Weis: Einfach gesagt, helfen wir dabei, Erzeugung, Verbrauch und Vermarktung zu optimieren. Der Betrieb produziert z.B. Solarstrom auf dem Dach, hat eine Batterie und benötigt selbst auch Strom. Unsere Steuerung hilft ihm dabei, dass er den Eigenbedarf deckt, zur richtigen Zeit den Batteriespeicher lädt und gleichzeitig von hohen Strompreisen bei der Vermarktung profitiert.
Wenn beispielsweise im Sommer mittags oder an Feiertagen die Börsenstrompreise negativ sind, würden wir den Strom solange speichern oder für den Eigenbedarf nutzen, bis der Börsenpreis wieder attraktiv ist. Wir würden quasi agieren, bevor der Direktvermarkter aktiv wird und abregelt.
Dienen die Speicher nur zur Eigenverbrauchsoptimierung oder können Sie diese auch zur Stromvermarktung nutzen?
Weis: Wenn ein Betreiber im Sommer tagsüber PV-Strom speichert und abends ins Netz einspeist und dafür eine PV-Stromvergütung anstrebt, darf der Speicher auch nur mit Solarstrom geladen werden. Unsere Steuerungsbox würde z.B. bei negativen Strompreisen die Energie zwischenspeichern und erst bei einem attraktiven Börsenpreis ausspeichern. Die gesamte koordinierte Steuerung übernimmt unser System, das Flexibilitätswerk, vollautomatisch.
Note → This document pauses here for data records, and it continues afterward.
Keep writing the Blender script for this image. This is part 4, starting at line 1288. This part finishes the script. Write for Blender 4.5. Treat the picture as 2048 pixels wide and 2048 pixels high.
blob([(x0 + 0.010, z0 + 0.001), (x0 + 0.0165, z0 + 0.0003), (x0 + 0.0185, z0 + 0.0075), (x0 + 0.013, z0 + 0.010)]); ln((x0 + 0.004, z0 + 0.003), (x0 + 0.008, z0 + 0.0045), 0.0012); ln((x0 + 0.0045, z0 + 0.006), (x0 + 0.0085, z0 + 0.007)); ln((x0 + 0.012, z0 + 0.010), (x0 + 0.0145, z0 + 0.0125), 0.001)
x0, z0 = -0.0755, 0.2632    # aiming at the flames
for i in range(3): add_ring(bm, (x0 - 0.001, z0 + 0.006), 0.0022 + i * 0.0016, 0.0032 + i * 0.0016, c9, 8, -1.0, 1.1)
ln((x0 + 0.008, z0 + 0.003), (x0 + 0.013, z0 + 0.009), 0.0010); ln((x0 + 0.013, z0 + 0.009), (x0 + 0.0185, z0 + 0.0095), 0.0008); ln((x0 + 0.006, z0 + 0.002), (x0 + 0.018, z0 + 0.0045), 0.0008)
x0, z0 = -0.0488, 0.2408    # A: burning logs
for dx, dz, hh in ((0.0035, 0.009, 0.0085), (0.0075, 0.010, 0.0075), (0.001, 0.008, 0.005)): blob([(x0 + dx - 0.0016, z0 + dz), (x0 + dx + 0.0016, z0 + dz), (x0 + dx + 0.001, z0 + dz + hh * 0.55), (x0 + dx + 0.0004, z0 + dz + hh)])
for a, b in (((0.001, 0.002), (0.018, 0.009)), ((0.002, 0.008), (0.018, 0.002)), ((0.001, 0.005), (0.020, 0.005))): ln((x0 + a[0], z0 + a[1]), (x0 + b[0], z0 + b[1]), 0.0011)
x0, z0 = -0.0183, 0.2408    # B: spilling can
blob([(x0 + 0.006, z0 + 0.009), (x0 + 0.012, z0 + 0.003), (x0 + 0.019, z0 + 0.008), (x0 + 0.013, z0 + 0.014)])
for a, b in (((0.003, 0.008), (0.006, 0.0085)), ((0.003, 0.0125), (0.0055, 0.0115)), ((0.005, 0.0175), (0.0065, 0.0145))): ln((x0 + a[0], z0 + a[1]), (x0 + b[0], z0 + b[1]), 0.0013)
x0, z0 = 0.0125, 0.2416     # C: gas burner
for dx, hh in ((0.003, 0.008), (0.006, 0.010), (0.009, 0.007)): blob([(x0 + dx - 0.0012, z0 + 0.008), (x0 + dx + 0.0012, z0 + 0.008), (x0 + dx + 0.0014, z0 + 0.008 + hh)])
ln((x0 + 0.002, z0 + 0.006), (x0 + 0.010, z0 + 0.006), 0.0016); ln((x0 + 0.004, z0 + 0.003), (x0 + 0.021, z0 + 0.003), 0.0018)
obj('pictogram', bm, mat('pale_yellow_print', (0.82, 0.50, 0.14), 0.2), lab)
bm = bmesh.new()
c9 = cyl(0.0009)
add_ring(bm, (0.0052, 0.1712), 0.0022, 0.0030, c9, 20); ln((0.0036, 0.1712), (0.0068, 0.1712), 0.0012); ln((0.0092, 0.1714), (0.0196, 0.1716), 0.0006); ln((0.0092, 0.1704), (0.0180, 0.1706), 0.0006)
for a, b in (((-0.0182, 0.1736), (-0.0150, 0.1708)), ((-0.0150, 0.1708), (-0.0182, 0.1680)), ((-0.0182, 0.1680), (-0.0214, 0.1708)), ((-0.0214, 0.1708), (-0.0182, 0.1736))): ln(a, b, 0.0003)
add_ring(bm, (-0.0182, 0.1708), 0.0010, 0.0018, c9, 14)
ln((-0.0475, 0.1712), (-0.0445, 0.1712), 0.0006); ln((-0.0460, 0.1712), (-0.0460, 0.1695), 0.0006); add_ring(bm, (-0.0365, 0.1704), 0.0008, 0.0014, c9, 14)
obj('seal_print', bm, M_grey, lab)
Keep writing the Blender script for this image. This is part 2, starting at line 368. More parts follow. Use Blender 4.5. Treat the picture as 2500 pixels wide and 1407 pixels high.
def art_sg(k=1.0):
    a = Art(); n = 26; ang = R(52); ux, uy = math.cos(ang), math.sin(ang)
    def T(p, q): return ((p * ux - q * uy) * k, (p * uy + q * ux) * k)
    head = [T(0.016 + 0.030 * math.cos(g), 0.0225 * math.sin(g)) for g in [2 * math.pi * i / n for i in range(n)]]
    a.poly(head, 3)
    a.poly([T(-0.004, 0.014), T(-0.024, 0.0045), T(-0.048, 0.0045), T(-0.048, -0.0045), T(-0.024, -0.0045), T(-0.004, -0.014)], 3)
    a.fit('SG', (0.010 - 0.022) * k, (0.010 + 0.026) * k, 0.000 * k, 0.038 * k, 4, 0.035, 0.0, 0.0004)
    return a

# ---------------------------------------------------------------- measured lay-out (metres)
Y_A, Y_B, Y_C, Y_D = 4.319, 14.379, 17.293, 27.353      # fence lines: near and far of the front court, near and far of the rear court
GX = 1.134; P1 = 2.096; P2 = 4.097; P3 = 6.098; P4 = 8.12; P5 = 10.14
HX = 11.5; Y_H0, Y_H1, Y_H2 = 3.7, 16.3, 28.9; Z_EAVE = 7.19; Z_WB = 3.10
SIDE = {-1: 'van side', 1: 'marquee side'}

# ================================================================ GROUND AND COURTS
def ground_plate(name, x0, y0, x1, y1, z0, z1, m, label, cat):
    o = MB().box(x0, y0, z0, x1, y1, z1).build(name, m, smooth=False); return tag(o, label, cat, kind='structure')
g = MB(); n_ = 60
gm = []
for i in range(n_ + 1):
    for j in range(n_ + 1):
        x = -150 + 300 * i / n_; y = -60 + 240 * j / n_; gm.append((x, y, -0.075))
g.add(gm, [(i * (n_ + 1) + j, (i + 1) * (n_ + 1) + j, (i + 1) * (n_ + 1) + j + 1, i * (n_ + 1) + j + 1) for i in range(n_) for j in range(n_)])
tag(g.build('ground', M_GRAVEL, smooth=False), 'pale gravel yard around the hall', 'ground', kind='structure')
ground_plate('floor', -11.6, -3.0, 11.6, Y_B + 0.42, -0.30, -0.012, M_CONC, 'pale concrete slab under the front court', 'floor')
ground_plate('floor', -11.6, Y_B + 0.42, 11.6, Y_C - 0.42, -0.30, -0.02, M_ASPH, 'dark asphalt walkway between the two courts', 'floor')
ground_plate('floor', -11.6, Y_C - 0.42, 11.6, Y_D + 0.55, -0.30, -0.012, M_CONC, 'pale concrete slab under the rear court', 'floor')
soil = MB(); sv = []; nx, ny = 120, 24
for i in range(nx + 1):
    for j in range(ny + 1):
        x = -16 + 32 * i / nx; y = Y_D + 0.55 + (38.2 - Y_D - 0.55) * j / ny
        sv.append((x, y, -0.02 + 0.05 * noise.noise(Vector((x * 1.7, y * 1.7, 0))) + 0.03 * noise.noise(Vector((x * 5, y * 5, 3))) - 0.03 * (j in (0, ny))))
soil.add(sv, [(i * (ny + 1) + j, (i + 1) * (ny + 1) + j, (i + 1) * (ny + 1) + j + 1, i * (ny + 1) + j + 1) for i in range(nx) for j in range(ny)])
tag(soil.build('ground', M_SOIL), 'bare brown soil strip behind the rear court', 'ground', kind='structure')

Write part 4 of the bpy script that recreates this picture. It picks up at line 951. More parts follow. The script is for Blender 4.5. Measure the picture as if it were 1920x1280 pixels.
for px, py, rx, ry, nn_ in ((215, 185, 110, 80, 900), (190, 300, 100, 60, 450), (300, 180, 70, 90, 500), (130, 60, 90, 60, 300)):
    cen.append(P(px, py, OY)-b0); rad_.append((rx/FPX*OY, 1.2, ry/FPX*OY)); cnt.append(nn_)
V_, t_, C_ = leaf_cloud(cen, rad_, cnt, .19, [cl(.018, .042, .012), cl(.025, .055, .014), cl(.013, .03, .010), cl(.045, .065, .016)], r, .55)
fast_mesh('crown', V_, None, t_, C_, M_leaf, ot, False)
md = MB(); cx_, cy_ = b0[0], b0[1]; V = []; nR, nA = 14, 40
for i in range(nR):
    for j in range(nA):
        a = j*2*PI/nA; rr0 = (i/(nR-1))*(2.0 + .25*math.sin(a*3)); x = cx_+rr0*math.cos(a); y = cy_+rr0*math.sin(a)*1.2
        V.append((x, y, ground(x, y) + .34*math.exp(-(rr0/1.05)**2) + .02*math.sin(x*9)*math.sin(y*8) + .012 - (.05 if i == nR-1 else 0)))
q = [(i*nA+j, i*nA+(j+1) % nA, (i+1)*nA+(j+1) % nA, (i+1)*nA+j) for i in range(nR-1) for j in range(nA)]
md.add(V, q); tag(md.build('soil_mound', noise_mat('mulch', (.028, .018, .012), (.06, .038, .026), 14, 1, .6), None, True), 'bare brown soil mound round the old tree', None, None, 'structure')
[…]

Besonders im Winter, wenn keine PV-Einstrahlung da ist, lohnt sich dagegen die Börsenvermarktung, da der Speicher nicht nur rumsteht, sondern Börsenerlöse generiert. Somit refinanziert sich der Batteriespeicher schneller. In dem Fall wird er mit Graustrom aus dem Netz geladen, wenn dieser günstig ist.
Sind Sie nur für Anlagenbetreiber tätig?
Weis: Nein, wir arbeiten genauso mit Stromhändlern zusammen. Es gibt zwei Möglichkeiten: ein Anlagenbetreiber mit mehreren Anlagen kommt auf uns zu und bittet uns um die technische Anbindung seiner Anlagen. Wir sind dann die Schnittstelle zwischen den Anlagen und dem Vermarkter. Wenn der Anlagenbetreiber den Direktvermarkter wechselt, können wir ihn auch mit dem neuen Händler verbinden. Es ist also kein Wechsel der Hardware mehr nötig, wie es früher der Fall war.
Der zweite Fall ist, dass wir von einem Direktvermarkter beauftragt werden, verschiedene einzelne Anlagen zusammenzufassen und technisch anzubinden, damit der Direktvermarkter zum Stromhandel auf die Daten zugreifen kann. Er muss wissen, welche Energiemengen er an der Strombörse einsetzen kann. Diese Informationen bereiten wir auf, basierend auf den Ladezuständen der Batterien oder wie viel Strom Windräder oder Solaranlagen produzieren, ob es einen Eigenbedarf in der Liegenschaft gibt. Wir berücksichtigen dabei auch vertragliche Rahmenbedingungen usw.
Müssen die Anlagen in dem Flexibilitätswerk räumlich eng beieinander liegen?
Weis: Nein, unsere Anlagen sind deutschlandweit verteilt.
Welche weiteren Entwicklungen sind mit Ihrem Flexibilitätswerk noch zu erwarten?
Weis: Denkbar wäre, dass wir auch im Bereich Energy Sharing Lösungen liefern könnten. Bei diesen Modell, dass von der EU schon angedacht ist und jetzt von der Bundesregierung aufgegriffen werden soll, schließen sich Letztverbraucher zusammen und nutzen Strom aus der Anlage eines Letzverbrauchers.
Dabei können sich Nachbarn z.B. gegenseitig mit Solarstrom beliefern oder Batteriespeicher gemeinsam nutzen auf Basis Bi-lateraler Verträge. Der Energieversorger würde dabei die Reststrombelieferung übernehmen. Der Wandel hin zu flexiblen Energievermarktungsmodellen könnte den Grundstein für eine unabhängige und nachhaltige Energiezukunft legen.